Incon­tes­ta­ble­ment, c’est là la grande force de ce roman : nous mettre en pré­sence d’une haute  figure tuté­laire en la rame­nant à une sim­pli­cité phé­no­mé­no­lo­gique sans pré­cé­dent, en la « dépouillant » si l’on peut dire de toutes fio­ri­tures super­fé­ta­toires pour la rame­ner à une unité pri­mor­diale qui a tou­jours été ori­gi­nai­re­ment sienne.
Rai­son pour laquelle il n’était nul besoin de faire appa­raître son nom propre dans le titre du roman qui s’évertue, mais peu d’auteurs en seraient capables, à entre­la­cer par les fils d’une dia­lec­tique ténue, à la manière d’un peintre cise­lant ses aplats sur la toile,  nature et his­toire, topo­gra­phie et psy­cho­lo­gie, âme et géo­gra­phie, guerre et reli­gion. Autant dire à trans­cen­der sans coup férir cette imma­nence, cette matière, cette chair mêmes du monde en laquelle l’auteur nous a d’abord fait la grâce d’apprendre à séjourner.

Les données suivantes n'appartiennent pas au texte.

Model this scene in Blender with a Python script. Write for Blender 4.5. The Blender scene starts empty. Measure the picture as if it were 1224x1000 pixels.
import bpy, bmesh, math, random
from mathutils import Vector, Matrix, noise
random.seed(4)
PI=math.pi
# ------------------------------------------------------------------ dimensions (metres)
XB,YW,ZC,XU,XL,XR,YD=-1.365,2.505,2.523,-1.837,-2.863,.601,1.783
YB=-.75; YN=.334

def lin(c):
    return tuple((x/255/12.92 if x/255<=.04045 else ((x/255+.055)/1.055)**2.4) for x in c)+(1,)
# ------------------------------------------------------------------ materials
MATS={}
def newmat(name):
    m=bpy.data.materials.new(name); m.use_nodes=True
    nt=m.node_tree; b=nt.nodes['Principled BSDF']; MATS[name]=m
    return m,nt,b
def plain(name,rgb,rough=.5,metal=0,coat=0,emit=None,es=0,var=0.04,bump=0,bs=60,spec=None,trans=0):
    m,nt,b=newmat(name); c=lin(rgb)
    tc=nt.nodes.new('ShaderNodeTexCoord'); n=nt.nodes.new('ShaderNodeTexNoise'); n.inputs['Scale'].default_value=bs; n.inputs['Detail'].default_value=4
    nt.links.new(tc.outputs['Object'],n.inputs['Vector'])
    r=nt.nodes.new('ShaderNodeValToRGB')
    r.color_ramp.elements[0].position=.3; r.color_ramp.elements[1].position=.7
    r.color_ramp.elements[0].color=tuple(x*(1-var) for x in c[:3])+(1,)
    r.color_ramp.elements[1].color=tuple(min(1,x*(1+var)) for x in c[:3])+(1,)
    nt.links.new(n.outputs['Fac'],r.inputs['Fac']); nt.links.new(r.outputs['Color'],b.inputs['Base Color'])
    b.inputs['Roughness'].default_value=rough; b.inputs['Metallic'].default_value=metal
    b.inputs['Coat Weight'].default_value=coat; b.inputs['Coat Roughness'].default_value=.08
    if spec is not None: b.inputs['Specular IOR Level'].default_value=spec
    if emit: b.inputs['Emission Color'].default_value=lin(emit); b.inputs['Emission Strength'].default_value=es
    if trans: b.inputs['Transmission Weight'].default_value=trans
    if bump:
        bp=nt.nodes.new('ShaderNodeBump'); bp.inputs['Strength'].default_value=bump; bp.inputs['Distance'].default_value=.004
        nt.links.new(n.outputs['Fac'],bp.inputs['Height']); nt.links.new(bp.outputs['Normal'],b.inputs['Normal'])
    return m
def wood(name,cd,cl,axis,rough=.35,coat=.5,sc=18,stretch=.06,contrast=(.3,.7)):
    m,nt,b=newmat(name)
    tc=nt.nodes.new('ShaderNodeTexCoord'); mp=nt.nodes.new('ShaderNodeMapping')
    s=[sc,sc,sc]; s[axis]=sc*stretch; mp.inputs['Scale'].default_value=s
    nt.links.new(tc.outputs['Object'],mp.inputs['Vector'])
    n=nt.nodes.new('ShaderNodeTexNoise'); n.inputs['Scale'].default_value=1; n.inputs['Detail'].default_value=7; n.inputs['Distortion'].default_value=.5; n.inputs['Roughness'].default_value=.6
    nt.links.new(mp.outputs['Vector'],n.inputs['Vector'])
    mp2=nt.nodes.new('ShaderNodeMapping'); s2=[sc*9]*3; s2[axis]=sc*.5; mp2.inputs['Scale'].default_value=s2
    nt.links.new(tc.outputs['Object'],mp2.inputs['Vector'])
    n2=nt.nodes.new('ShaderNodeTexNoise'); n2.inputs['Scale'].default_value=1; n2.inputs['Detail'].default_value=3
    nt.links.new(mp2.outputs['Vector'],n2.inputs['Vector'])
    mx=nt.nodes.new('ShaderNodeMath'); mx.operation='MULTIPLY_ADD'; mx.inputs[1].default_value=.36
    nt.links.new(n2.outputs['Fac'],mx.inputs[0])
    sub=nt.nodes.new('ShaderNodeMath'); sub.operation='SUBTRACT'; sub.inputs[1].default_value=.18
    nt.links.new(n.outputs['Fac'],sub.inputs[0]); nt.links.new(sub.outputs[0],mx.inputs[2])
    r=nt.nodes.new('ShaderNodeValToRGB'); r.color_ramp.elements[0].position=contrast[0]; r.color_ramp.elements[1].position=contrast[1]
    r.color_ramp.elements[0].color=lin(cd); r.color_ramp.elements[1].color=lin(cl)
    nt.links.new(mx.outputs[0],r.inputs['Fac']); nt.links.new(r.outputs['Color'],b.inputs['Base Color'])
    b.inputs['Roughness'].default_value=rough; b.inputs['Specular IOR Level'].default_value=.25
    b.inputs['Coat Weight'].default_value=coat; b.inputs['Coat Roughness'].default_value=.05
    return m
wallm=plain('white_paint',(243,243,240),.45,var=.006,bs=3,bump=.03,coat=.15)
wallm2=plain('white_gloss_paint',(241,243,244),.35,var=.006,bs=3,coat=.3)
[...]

Quand un roman­cier, aussi fin obser­va­teur des êtres mêlés au choses, est ainsi capable de pro­po­ser beau­coup plus que le sujet même qu’il enten­dait dépeindre, c’est un grand roman­cier. A cœur vaillant…

fre­de­ric grolleau

Michel Ber­nard, Le Bon Coeur, La table ronde, coll. La petite ver­millon, 263 p. — 7,30 €.